Geçtiğimiz cuma günü itibariyle 2023-2024 eğitim öğretim yılının bir haftalık tatille beraber ikinci tatil sürecine girmiş olunduğunu hatırlatan Eğitimci Hadi Erdem, tatili, öğretmen ve öğrencilerin kendilerine gelebilmesi bakımından hem sağlık açısından yenilenme hem de alışılmış ve normal devam eden bir sürece yeniden enerjik bir şekilde başlanabilme ve muhasebe süreci olarak tanımladı.
Öğrenci ve velililerin eğitim süreci olan 5-6 aylık dönemi
nasıl değerlendirdikleri yönünde bir muhasebe yapmaları gerektiğini belirten
Erdem, "Bu muhasebe sürecinden sonra özellikle derslerinde başarılı
olmayan öğrencilerin şayet ciddi manada ihtiyaç varsa günün belli zamanlarında
kendilerini sıkmayacak ve derslerden soğutmayacak şekilde okul derslerine
çalışması tavsiye edilebilir. Fakat öğrenci normal düzeyde ise hatta başarılı olmuşsa
bunun önüne yeniden testler koyup ders çalıştırılması eğitimci olarak bizlerin
pek de tavsiye ettiğimiz bir husus değil. Çünkü öğrencinin biraz dinlenmesi, o
sürecin kıymetini bilmesi lazım." dedi.
"Tatili
geçirebilmek adına en güzel çözüm kitap okumadır"
Bu 15-20 günlük tatil süresinde ne yapılabilir konusu ele alındığında küçük çocuklarla evde oyun oynanabileceğini, sosyal aktivitelerle beraber akraba ziyaretlerinin arttırılabileceğini söyleyen Erdem, "Hava durumu göz önüne alındığında evde kalınacak zaman içerisinde kitap okuma tatili geçirebilmek adına en güzel çözümüdür. Fakat bunu yoğun bir kamp şeklinde yapmaktan ziyade ilkokulla beraber orta ve lise düzeyindeki öğrencilere günün belli vakitlerinde günlük 40-50 sayfa okuma yapılabilecek bir program yapmak daha iyi olur." ifadelerini kullandı.
Hadi Erdem
Kitap okuma konusunu farklı yönleriyle ele alan Erdem
şunları söyledi:
"Kitap okuma derken Kur'an-ı Kerim ve dini ilimler
okunmalı. Özellikle şayet bu geçirdiğimiz 5 aylık süreçte velilerimiz, Kur'an-ı
Kerim ve dini ilimler konusunda okutma sorunu yaşamışlarsa hem Rabbimizin
kitabını öğretip eksikleri giderme hem de dini sohbetler yaparak öğrencinin
manevi ihtiyacını da giderebilirler."
"Anne babanın
çocuğa kitap okumayı tavsiye edebilmesi için kendileri de kitap okumaları
gerekir"
Erdem, "Öğrencilerin okuyacakları kitaplar hususunda
ağır kitaplar yerine daha çok seviyelerine uygun eğlenceli geçebilecek ve
çocuğun anlayabileceği, anne babasına sorular sorabileceği, onlarla beraber
değerlendirme yapabileceği kitapların okunması daha iyi olur. Okunan kitapla
alakalı olarak anne babayla belirli bir iletişim olmalı. Yani anne baba çocuğa
'ne okuyorsun, ne anladın, kafana takılan bir şey var mı?' gibi soruları
yönlendirebilmeli, bir sorun varsa bununla ilgili olarak gerekirse bir saatlik
değerlendirme tarzında bir diyalog oluşturulabilir." şeklinde konuştu.
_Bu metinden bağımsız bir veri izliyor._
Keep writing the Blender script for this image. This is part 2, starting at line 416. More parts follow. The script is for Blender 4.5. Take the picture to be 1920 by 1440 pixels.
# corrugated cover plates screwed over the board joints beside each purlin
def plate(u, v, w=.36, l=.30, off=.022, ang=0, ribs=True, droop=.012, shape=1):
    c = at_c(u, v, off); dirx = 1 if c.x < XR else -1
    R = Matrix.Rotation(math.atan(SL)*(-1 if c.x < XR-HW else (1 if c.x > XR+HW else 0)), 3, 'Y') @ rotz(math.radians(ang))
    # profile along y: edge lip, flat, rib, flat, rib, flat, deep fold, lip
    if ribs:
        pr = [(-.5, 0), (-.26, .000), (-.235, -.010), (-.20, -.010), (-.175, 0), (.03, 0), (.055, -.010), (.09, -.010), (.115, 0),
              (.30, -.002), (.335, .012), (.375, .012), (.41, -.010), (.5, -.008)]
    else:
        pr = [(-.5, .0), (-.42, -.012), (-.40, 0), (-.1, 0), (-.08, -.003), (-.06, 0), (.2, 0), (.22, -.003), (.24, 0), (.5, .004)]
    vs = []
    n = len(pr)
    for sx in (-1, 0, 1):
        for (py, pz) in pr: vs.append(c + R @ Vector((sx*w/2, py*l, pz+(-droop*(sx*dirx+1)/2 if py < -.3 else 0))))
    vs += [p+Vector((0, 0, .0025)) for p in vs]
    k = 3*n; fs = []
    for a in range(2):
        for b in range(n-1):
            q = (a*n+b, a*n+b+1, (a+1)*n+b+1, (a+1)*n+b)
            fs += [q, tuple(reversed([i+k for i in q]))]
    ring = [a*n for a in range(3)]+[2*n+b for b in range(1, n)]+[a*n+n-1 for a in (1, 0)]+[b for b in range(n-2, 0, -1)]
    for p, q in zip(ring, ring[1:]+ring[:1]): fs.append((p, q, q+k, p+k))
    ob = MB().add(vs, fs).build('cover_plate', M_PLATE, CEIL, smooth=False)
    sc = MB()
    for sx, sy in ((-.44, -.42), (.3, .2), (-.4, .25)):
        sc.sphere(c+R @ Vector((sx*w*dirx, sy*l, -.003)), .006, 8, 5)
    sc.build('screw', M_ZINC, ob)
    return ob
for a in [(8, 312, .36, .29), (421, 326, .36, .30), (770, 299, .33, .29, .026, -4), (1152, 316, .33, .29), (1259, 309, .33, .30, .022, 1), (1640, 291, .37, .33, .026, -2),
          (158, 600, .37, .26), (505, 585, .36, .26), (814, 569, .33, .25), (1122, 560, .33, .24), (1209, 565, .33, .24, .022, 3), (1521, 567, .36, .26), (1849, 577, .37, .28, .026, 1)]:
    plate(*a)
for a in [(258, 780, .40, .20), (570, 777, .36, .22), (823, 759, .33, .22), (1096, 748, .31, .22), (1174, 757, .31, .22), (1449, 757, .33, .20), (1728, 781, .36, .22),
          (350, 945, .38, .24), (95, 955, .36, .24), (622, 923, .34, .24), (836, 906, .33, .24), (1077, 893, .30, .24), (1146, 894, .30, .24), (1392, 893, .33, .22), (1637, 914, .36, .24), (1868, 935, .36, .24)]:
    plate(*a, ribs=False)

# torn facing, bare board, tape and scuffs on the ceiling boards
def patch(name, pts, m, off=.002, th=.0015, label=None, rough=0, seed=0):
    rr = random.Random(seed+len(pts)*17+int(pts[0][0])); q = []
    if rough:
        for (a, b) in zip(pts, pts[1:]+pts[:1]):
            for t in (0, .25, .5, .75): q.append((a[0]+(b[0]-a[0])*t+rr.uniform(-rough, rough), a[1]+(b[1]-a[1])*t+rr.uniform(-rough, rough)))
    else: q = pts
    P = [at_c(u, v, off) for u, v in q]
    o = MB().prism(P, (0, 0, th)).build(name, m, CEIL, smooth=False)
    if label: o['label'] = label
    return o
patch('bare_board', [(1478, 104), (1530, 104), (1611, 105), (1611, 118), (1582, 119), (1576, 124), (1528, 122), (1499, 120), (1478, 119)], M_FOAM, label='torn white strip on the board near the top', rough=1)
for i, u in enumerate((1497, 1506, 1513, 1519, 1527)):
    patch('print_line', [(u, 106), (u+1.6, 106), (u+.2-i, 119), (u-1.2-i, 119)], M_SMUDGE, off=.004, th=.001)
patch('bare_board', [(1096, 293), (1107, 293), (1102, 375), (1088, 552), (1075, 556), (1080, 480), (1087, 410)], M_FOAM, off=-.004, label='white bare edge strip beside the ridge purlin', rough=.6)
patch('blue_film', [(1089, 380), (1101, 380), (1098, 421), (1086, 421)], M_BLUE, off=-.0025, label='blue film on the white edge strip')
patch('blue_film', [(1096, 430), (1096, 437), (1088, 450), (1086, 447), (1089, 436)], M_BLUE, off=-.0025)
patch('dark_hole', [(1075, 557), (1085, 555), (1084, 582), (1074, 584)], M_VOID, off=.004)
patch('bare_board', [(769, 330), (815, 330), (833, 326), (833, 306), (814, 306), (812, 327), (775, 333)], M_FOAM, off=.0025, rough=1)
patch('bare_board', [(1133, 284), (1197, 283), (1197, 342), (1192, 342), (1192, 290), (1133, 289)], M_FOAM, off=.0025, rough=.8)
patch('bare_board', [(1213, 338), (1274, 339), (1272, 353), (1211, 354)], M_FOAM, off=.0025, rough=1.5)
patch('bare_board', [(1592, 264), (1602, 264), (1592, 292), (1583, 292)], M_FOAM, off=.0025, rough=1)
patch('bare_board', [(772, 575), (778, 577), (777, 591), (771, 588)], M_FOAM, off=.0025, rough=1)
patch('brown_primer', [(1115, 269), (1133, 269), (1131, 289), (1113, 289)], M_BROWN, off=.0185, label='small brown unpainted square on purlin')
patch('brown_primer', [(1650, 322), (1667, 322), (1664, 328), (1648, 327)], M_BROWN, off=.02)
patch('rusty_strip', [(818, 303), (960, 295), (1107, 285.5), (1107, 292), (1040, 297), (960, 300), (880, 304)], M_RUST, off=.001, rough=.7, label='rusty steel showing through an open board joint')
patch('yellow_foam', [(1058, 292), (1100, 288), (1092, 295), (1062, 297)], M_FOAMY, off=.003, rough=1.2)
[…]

Kitap okumanın sadece çocuğun eline kitabı verip uzaktan
kontrol ederek 'okumazsan cezalandırırım' denilen bir husus olmadığının altını
çizen Erdem, "Anne babanın çocuğa kitap okumayı tavsiye edebilmesi ve
örnek olabilmesi için kendilerinin de bu süreçte kitap okumaları gerekir.
Çocuklarımızın tatili değerlendirirken çok fazla video izleme, farklı sosyal
medya platformlarında zararlı içeriklere maruz kalarak ahlaki ve fiziki yönden
etkilenecekleri, biyolojik anlamda zarar görecekleri bir süreç yerine
içerisinde anne babanın da olduğu dolu bir sürece dönüştürülmesi lazım. Bu
yönde velilerimize programlarını kalıp taslaklar yerine kendilerinin
yapmalarını tavsiye ediyoruz." dedi.